Ex. “At the end of the fixed term, the tenancy is ended and the tenant must vacate.”

In December 2017, the RTA was amended to remove the unfettered use of fixed term tenancies with mandatory vacate clauses. Nevertheless, some landlords are still unaware of the very limited circumstances in which they are permitted to require a tenant to vacate at the end of a fixed term.

Before these legislative changes, landlords in British Columbia were permitted to require the tenant to move out at the end of a fixed-term simply due to the expiry of such term. Currently, the general rule is that unless the parties agree to extend the fixed-term portion of tenancy, it will continue on a month-to-month basis.

There are two narrow circumstances in which a landlord is able to require the tenant to vacate at the end of a fixed-term (1) if the tenancy agreement is a sublease agreement or (2) the landlord or the landlord’s close family member intends to occupy the rental property at the end of the term. If a landlord is seeking to rely on either of these two exceptions, it should be explicitly stated in the tenancy agreement. Otherwise, a clause requiring the tenant to vacate at the end of a fixed-term will likely be struck down as unenforceable and the tenant will be permitted to stay at the rental property, contrary to the landlord’s expectation.

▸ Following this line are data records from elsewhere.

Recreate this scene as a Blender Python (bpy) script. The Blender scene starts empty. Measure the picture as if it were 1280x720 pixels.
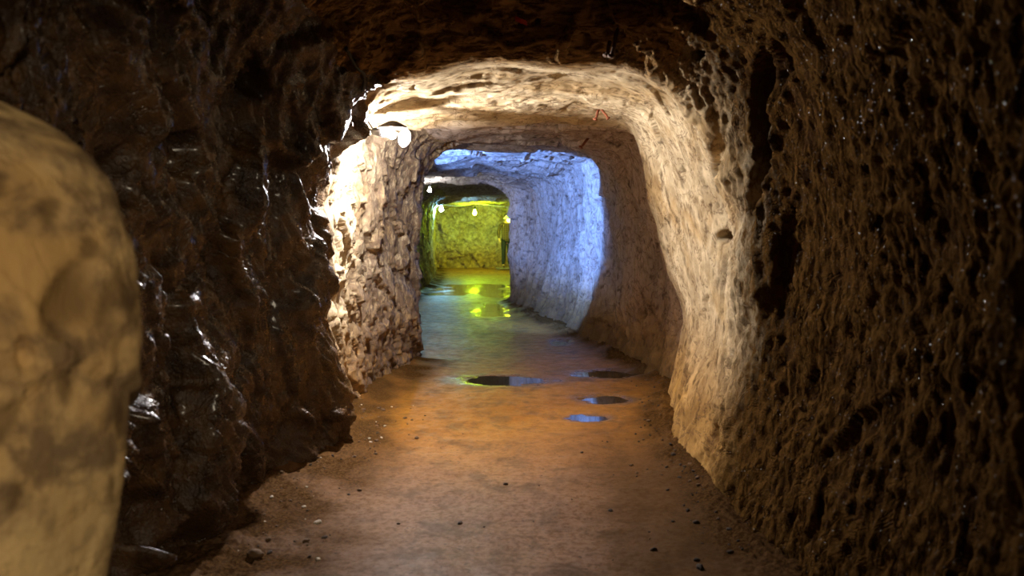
import bpy, bmesh, math, random
import numpy as np
from mathutils import Vector, Matrix
from mathutils.bvhtree import BVHTree

random.seed(7)
rng = np.random.default_rng(11)
scene = bpy.context.scene
col = scene.collection

# ------------------------------------------------------------------ camera
F = 1000.0
CAMZ = 1.55
TH = math.atan(83.0 / F)
def ray(px, py):
    u, v = (px - 640) / F, (360 - py) / F
    return Vector((u, math.cos(TH) + v * math.sin(TH), -math.sin(TH) + v * math.cos(TH)))
def at(px, py, Y):
    d = ray(px, py); k = Y / d.y
    return Vector((d.x * k, Y, CAMZ + d.z * k))
def project(P):
    y, z = P[:, 1], P[:, 2] - CAMZ
    dep = y * math.cos(TH) - z * math.sin(TH)
    up = y * math.sin(TH) + z * math.cos(TH)
    dep = np.where(dep < 0.05, 0.05, dep)
    return 640 + F * P[:, 0] / dep, 360 - F * up / dep

cd = bpy.data.cameras.new('camera')
cam = bpy.data.objects.new('camera', cd); col.objects.link(cam)
cam.location = (0, 0, CAMZ); cam.rotation_euler = (math.pi / 2 - TH, 0, 0)
cd.sensor_width = 36; cd.lens = 36 * F / 1280; cd.clip_start = 0.05; cd.clip_end = 200
cd.dof.use_dof = True; cd.dof.focus_distance = 7.5; cd.dof.aperture_fstop = 2.4
scene.camera = cam

# ------------------------------------------------------------------ numpy noise
def hsh(ix, iy, iz, seed=0):
    h = (ix.astype(np.int64) * 374761393 + iy.astype(np.int64) * 668265263 + iz.astype(np.int64) * 2147483647 + seed * 1274126177) & 0xFFFFFFFF
    h = ((h ^ (h >> 13)) * 1274126177) & 0xFFFFFFFF
    h = ((h ^ (h >> 16)) * 2246822519) & 0xFFFFFFFF
    return (h ^ (h >> 15)) & 0xFFFFFFFF
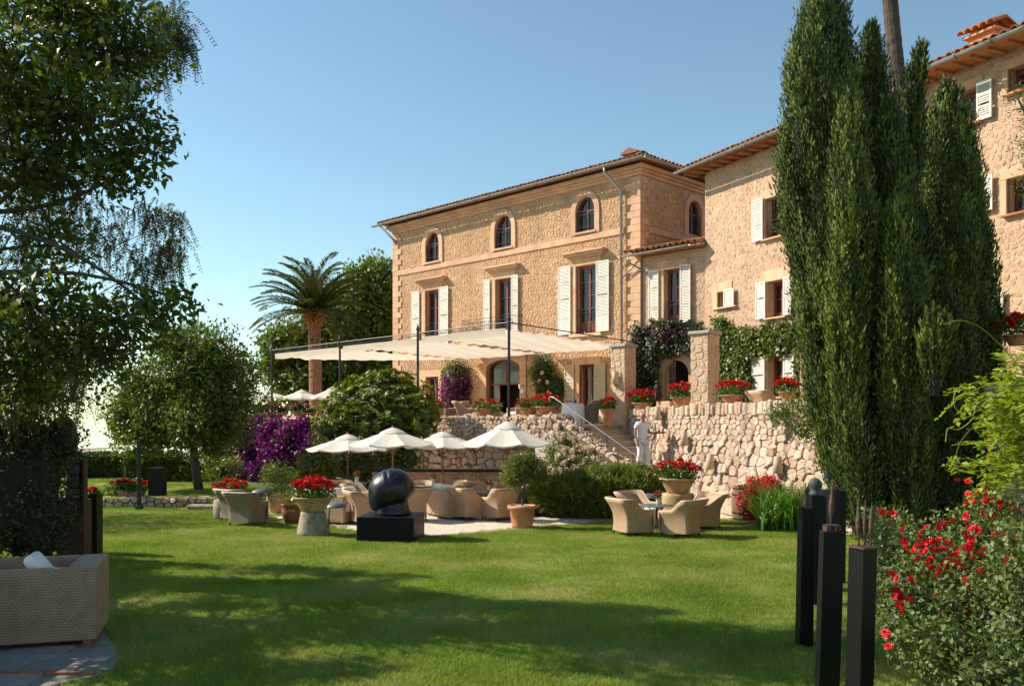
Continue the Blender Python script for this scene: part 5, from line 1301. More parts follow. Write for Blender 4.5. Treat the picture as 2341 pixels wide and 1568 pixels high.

For a ‘mom-and-pop’ landlord, it will rarely (if ever) make sense to pay a lawyer to draft a custom tenancy agreement. The easiest way to ensure that your tenancy agreement complies with the requirements of the RTA is to use an industry-template such as the one offered by LandlordBC. Larger multifamily landlords and property management companies who are looking to insert more complex or customized terms in their tenancy agreements should contact a lawyer to ensure that their agreements withstand legal scrutiny.